Philip found Nathanael and told him, “We have found the one Moses wrote about in the Law, and about whom the prophets also wrote—Jesus of Nazareth, the son of Joseph.” “Nazareth! Can anything good come from there?” Nathanael asked. “Come and see,” said Philip. When Jesus saw Nathanael approaching, he said of him, “Here truly is an Israelite in whom there is no deceit.” “How do you know me?” Nathanael asked.
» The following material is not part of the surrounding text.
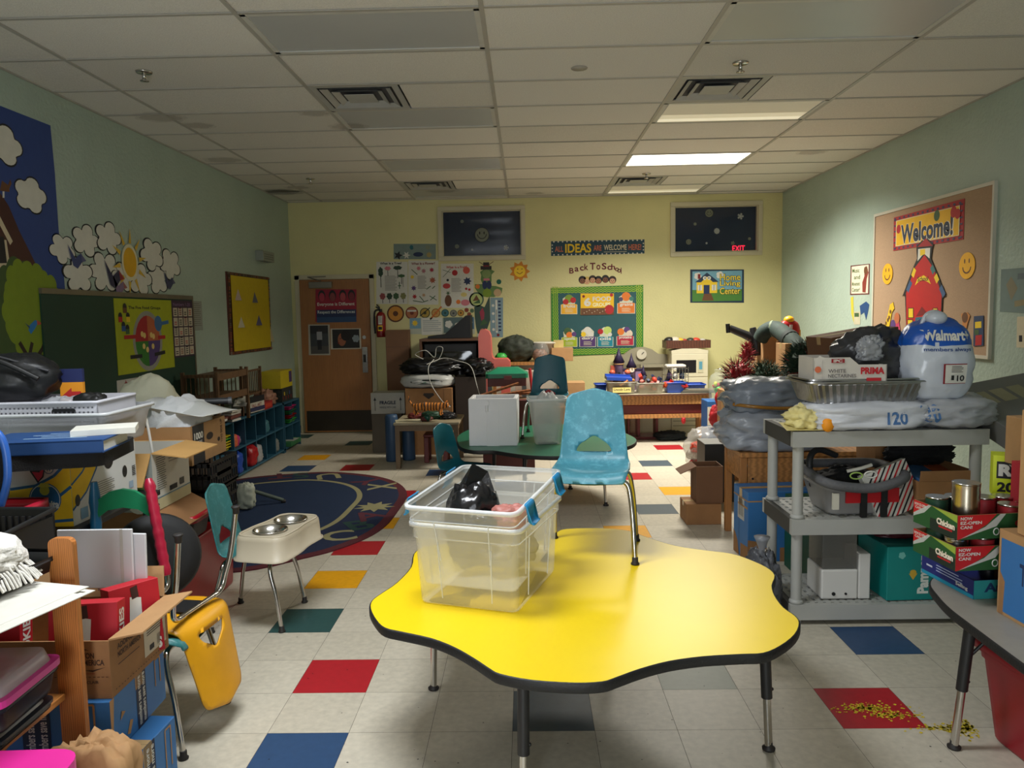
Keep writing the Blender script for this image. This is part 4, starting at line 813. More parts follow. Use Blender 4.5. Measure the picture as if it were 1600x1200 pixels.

Jesus answered, “I saw you while you were still under the fig tree before Philip called you.” Then Nathanael declared, “Rabbi, you are the Son of God; you are the king of Israel.” Jesus said, “You believe because I told you I saw you under the fig tree. You will see greater things than that.” He then added, “Very truly I tell you, you will see ‘heaven open, and the angels of God ascending and descending on’ the Son of Man.”
John 1:45-51

On the heels of their encounter with Jesus, Philip immediately invites Nathanael to “Come and see” the “one Moses wrote about,” the Messiah — Jesus of Nazareth. When we have seen Jesus and spent time with Him, it is only natural to invite others to experience what we have. All too often the response may be similar to Nathanael’s sarcastic retort, “Nazareth! Can anything good come from there?” Jesus mercifully shows Himself to be worthy of following by showing just a little glimpse of His power…“I saw you under the fig tree…” Nathanael is suddenly impressed with Jesus’ ability and recognizes Him as the “Son of God.” Without missing a beat and in almost casual fashion, Jesus basically says: You ain’t seen nothin’ yet! “You will see greater things than that.” The true follower of Jesus will never be left with a lack of amazement…there are always greater things to see from our Lord.

Lord Jesus, thank You for bearing with my need to see Your amazing acts of power in order to truly trust You and believe in You. Help me to trust You even when I don’t see the miracles I hope for. But, also Lord, please be true to Your Word and show me greater things than I can ever imagine in You. My I always be amazed in Your presence and by Your grace. Amen.